From the school yard to the workplace, there's no charge more damning
than "you're being unfair!" Born out of democracy and raised in open
markets, fairness has become our de facto modern creed. The very symbol
of American ethics--Lady Justice--wears a blindfold as she weighs the
law on her impartial scale. In our zealous pursuit of fairness, we have
banished our urges to like one person more than another, one thing over
another, hiding them away as dirty secrets of our humanity. In Against
Fairness, polymath philosopher Stephen T. Asma drags them triumphantly
back into the light. Through playful, witty, but always serious
arguments and examples, he vindicates our unspoken and undeniable
instinct to favor, making the case that we would all be better off if we
showed our unfair tendencies a little more kindness--indeed, if we
favored favoritism. Conscious of the egalitarian feathers his argument
is sure to ruffle, Asma makes his point by synthesizing a startling
array of scientific findings, historical philosophies, cultural
practices, analytic arguments, and a variety of personal and literary
narratives to give a remarkably nuanced and thorough understanding of
how fairness and favoritism fit within our moral architecture. Examining
everything from the survival-enhancing biochemistry that makes our
mothers love us to the motivating properties of our "affective
community," he not only shows how we favor but the reasons we
should. Drawing on thinkers from Confucius to Tocqueville to
Nietzsche, he reveals how we have confused fairness with more noble
traits, like compassion and open-mindedness.
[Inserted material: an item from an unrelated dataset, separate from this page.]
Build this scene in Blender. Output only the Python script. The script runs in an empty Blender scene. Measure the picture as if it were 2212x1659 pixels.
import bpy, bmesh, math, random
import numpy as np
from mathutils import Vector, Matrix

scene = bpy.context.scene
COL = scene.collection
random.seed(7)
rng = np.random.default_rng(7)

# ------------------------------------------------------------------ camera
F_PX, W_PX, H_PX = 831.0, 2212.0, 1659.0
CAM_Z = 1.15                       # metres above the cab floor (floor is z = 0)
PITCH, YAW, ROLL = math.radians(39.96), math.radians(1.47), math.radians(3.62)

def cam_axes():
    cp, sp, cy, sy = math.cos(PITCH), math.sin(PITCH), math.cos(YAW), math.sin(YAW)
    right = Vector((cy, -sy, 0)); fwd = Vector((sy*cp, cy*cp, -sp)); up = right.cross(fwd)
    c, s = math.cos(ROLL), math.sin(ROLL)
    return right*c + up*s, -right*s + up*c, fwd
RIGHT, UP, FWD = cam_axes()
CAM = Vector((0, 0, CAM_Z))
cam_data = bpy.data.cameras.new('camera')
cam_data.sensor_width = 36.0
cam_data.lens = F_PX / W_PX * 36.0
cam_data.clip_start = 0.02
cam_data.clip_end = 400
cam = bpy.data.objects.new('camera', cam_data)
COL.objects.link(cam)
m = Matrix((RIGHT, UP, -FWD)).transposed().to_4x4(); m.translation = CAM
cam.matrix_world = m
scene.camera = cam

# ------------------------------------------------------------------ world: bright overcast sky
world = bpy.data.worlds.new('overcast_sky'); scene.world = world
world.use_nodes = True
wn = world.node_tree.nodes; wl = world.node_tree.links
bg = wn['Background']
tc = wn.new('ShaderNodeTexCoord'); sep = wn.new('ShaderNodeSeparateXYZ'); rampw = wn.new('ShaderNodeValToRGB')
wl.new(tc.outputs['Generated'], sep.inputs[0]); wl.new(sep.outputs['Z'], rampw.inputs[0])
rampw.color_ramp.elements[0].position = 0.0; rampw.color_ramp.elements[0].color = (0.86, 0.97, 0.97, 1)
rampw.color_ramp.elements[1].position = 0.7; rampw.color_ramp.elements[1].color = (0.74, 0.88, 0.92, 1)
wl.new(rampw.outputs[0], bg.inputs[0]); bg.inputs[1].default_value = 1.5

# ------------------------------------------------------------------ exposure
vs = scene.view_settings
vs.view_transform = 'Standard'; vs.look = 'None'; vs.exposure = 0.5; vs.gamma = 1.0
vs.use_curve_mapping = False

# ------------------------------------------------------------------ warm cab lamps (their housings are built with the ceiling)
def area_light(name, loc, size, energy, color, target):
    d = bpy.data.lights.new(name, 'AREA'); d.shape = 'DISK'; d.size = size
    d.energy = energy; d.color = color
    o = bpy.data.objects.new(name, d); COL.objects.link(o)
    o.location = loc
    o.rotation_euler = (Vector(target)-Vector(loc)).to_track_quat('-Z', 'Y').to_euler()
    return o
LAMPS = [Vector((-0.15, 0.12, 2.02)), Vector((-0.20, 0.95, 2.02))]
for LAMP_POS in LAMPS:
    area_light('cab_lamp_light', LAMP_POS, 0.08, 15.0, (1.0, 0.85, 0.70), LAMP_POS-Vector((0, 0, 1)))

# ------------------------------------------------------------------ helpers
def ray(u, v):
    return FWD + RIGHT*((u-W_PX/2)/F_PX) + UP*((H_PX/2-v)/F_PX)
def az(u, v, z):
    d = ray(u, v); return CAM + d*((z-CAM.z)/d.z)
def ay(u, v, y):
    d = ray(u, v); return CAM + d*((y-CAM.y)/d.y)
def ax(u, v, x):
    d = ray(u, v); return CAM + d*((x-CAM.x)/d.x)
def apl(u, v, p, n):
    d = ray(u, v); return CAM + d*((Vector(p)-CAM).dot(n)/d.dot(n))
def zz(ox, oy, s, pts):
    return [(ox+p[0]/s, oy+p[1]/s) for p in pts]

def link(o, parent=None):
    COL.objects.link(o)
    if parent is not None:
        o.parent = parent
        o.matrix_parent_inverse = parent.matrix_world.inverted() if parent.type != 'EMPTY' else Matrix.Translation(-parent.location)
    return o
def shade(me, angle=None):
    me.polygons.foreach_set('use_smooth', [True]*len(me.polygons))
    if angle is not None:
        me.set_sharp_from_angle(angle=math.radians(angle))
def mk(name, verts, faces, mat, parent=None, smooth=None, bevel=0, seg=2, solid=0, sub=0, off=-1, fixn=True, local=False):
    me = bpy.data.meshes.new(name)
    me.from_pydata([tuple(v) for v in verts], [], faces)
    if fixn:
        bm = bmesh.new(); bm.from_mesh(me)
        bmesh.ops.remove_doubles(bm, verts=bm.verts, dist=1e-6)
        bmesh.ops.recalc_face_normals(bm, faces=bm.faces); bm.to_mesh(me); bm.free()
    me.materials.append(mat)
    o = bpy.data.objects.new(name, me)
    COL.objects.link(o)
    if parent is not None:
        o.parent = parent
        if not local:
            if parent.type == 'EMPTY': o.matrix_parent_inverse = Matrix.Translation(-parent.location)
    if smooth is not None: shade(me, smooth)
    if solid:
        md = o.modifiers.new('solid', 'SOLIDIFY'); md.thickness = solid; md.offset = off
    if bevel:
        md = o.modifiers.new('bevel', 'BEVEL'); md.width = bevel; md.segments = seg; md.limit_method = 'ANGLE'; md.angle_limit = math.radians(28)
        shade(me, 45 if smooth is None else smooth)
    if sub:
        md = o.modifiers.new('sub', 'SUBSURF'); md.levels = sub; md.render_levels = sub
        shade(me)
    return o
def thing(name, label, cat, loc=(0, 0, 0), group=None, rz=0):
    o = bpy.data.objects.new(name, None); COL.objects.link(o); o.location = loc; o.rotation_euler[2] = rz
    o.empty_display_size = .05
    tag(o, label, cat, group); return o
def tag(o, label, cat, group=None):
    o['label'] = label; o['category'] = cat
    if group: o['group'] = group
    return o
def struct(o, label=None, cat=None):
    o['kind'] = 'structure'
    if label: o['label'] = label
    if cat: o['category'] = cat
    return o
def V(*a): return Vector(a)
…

He dismantles a number of
seemingly egalitarian pursuits, from classwide Valentine's Day cards to
civil rights, to reveal the envy that lies at their hearts, going on to
prove that we can still be kind to strangers, have no prejudice, and
fight for equal opportunity at the same time we reserve the best of
what we can offer for those dearest to us. Fed up with the
blue-ribbons-for-all absurdity of "fairness" today, and wary of the
psychological paralysis it creates, Asma resets our moral compass with
favoritism as its lodestar, providing a strikingly new and remarkably
positive way to think through all our actions, big and small.